Thanks for the clarification. I think I was a bit off in the previous post as well.

There really is a difference between complexion and complication. A good UI should be complex but not complicated. Microsoft ( prior to the ribbon interface) would have defended the vast number of tool bars as necessary given the complexity of the features available. The genius of the ribbon was not that they made their software less complex, but made it less complicated. That's what Google did to docs as well.

At one point in my life I was teaching underprivileged kids basic computer skills on win 98 machines, using MS office 2000. The kids were really interested in clicking everything in sight without much thought as they were very curious. The result was the interface for Word often became indescribably messed up.

Frequent senarios:

1) Every tool bar imaginable would be on the screen leaving an inch for actual editing.

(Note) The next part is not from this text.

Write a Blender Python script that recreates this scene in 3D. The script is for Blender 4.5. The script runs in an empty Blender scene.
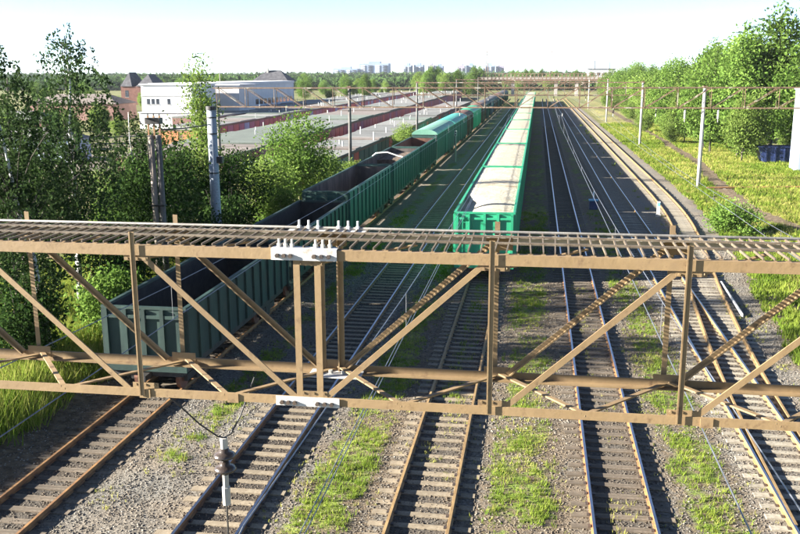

2) Default Template changed to a document they had written

3) No tool bar visible, combined with the inability ( for me anyways) to figure out how to put any of them back.

4) Prompt on start up to insert a disk to complete installing some half installed feature.

The point is the UI allowed people to do stupid things that no one really would ever want to do. while making it difficutl to undo any of it. That was stupid. Don't do that in your UI's. The ribbon interface, I'd imagine would have prevented some of those problems.

I know some people love Joel. I don't know why. I understand why some people have an inordinate amount of love and respect for Jobs, Ives, Raskin, the developers of Amiga, BeOs, Linux, BSD and perl. They made really good software and designed it pretty darn good, millions use their products every day, because they *want* to. Joel was part of a team that ripped off Lotus 1-2-3 and visicalc's interface.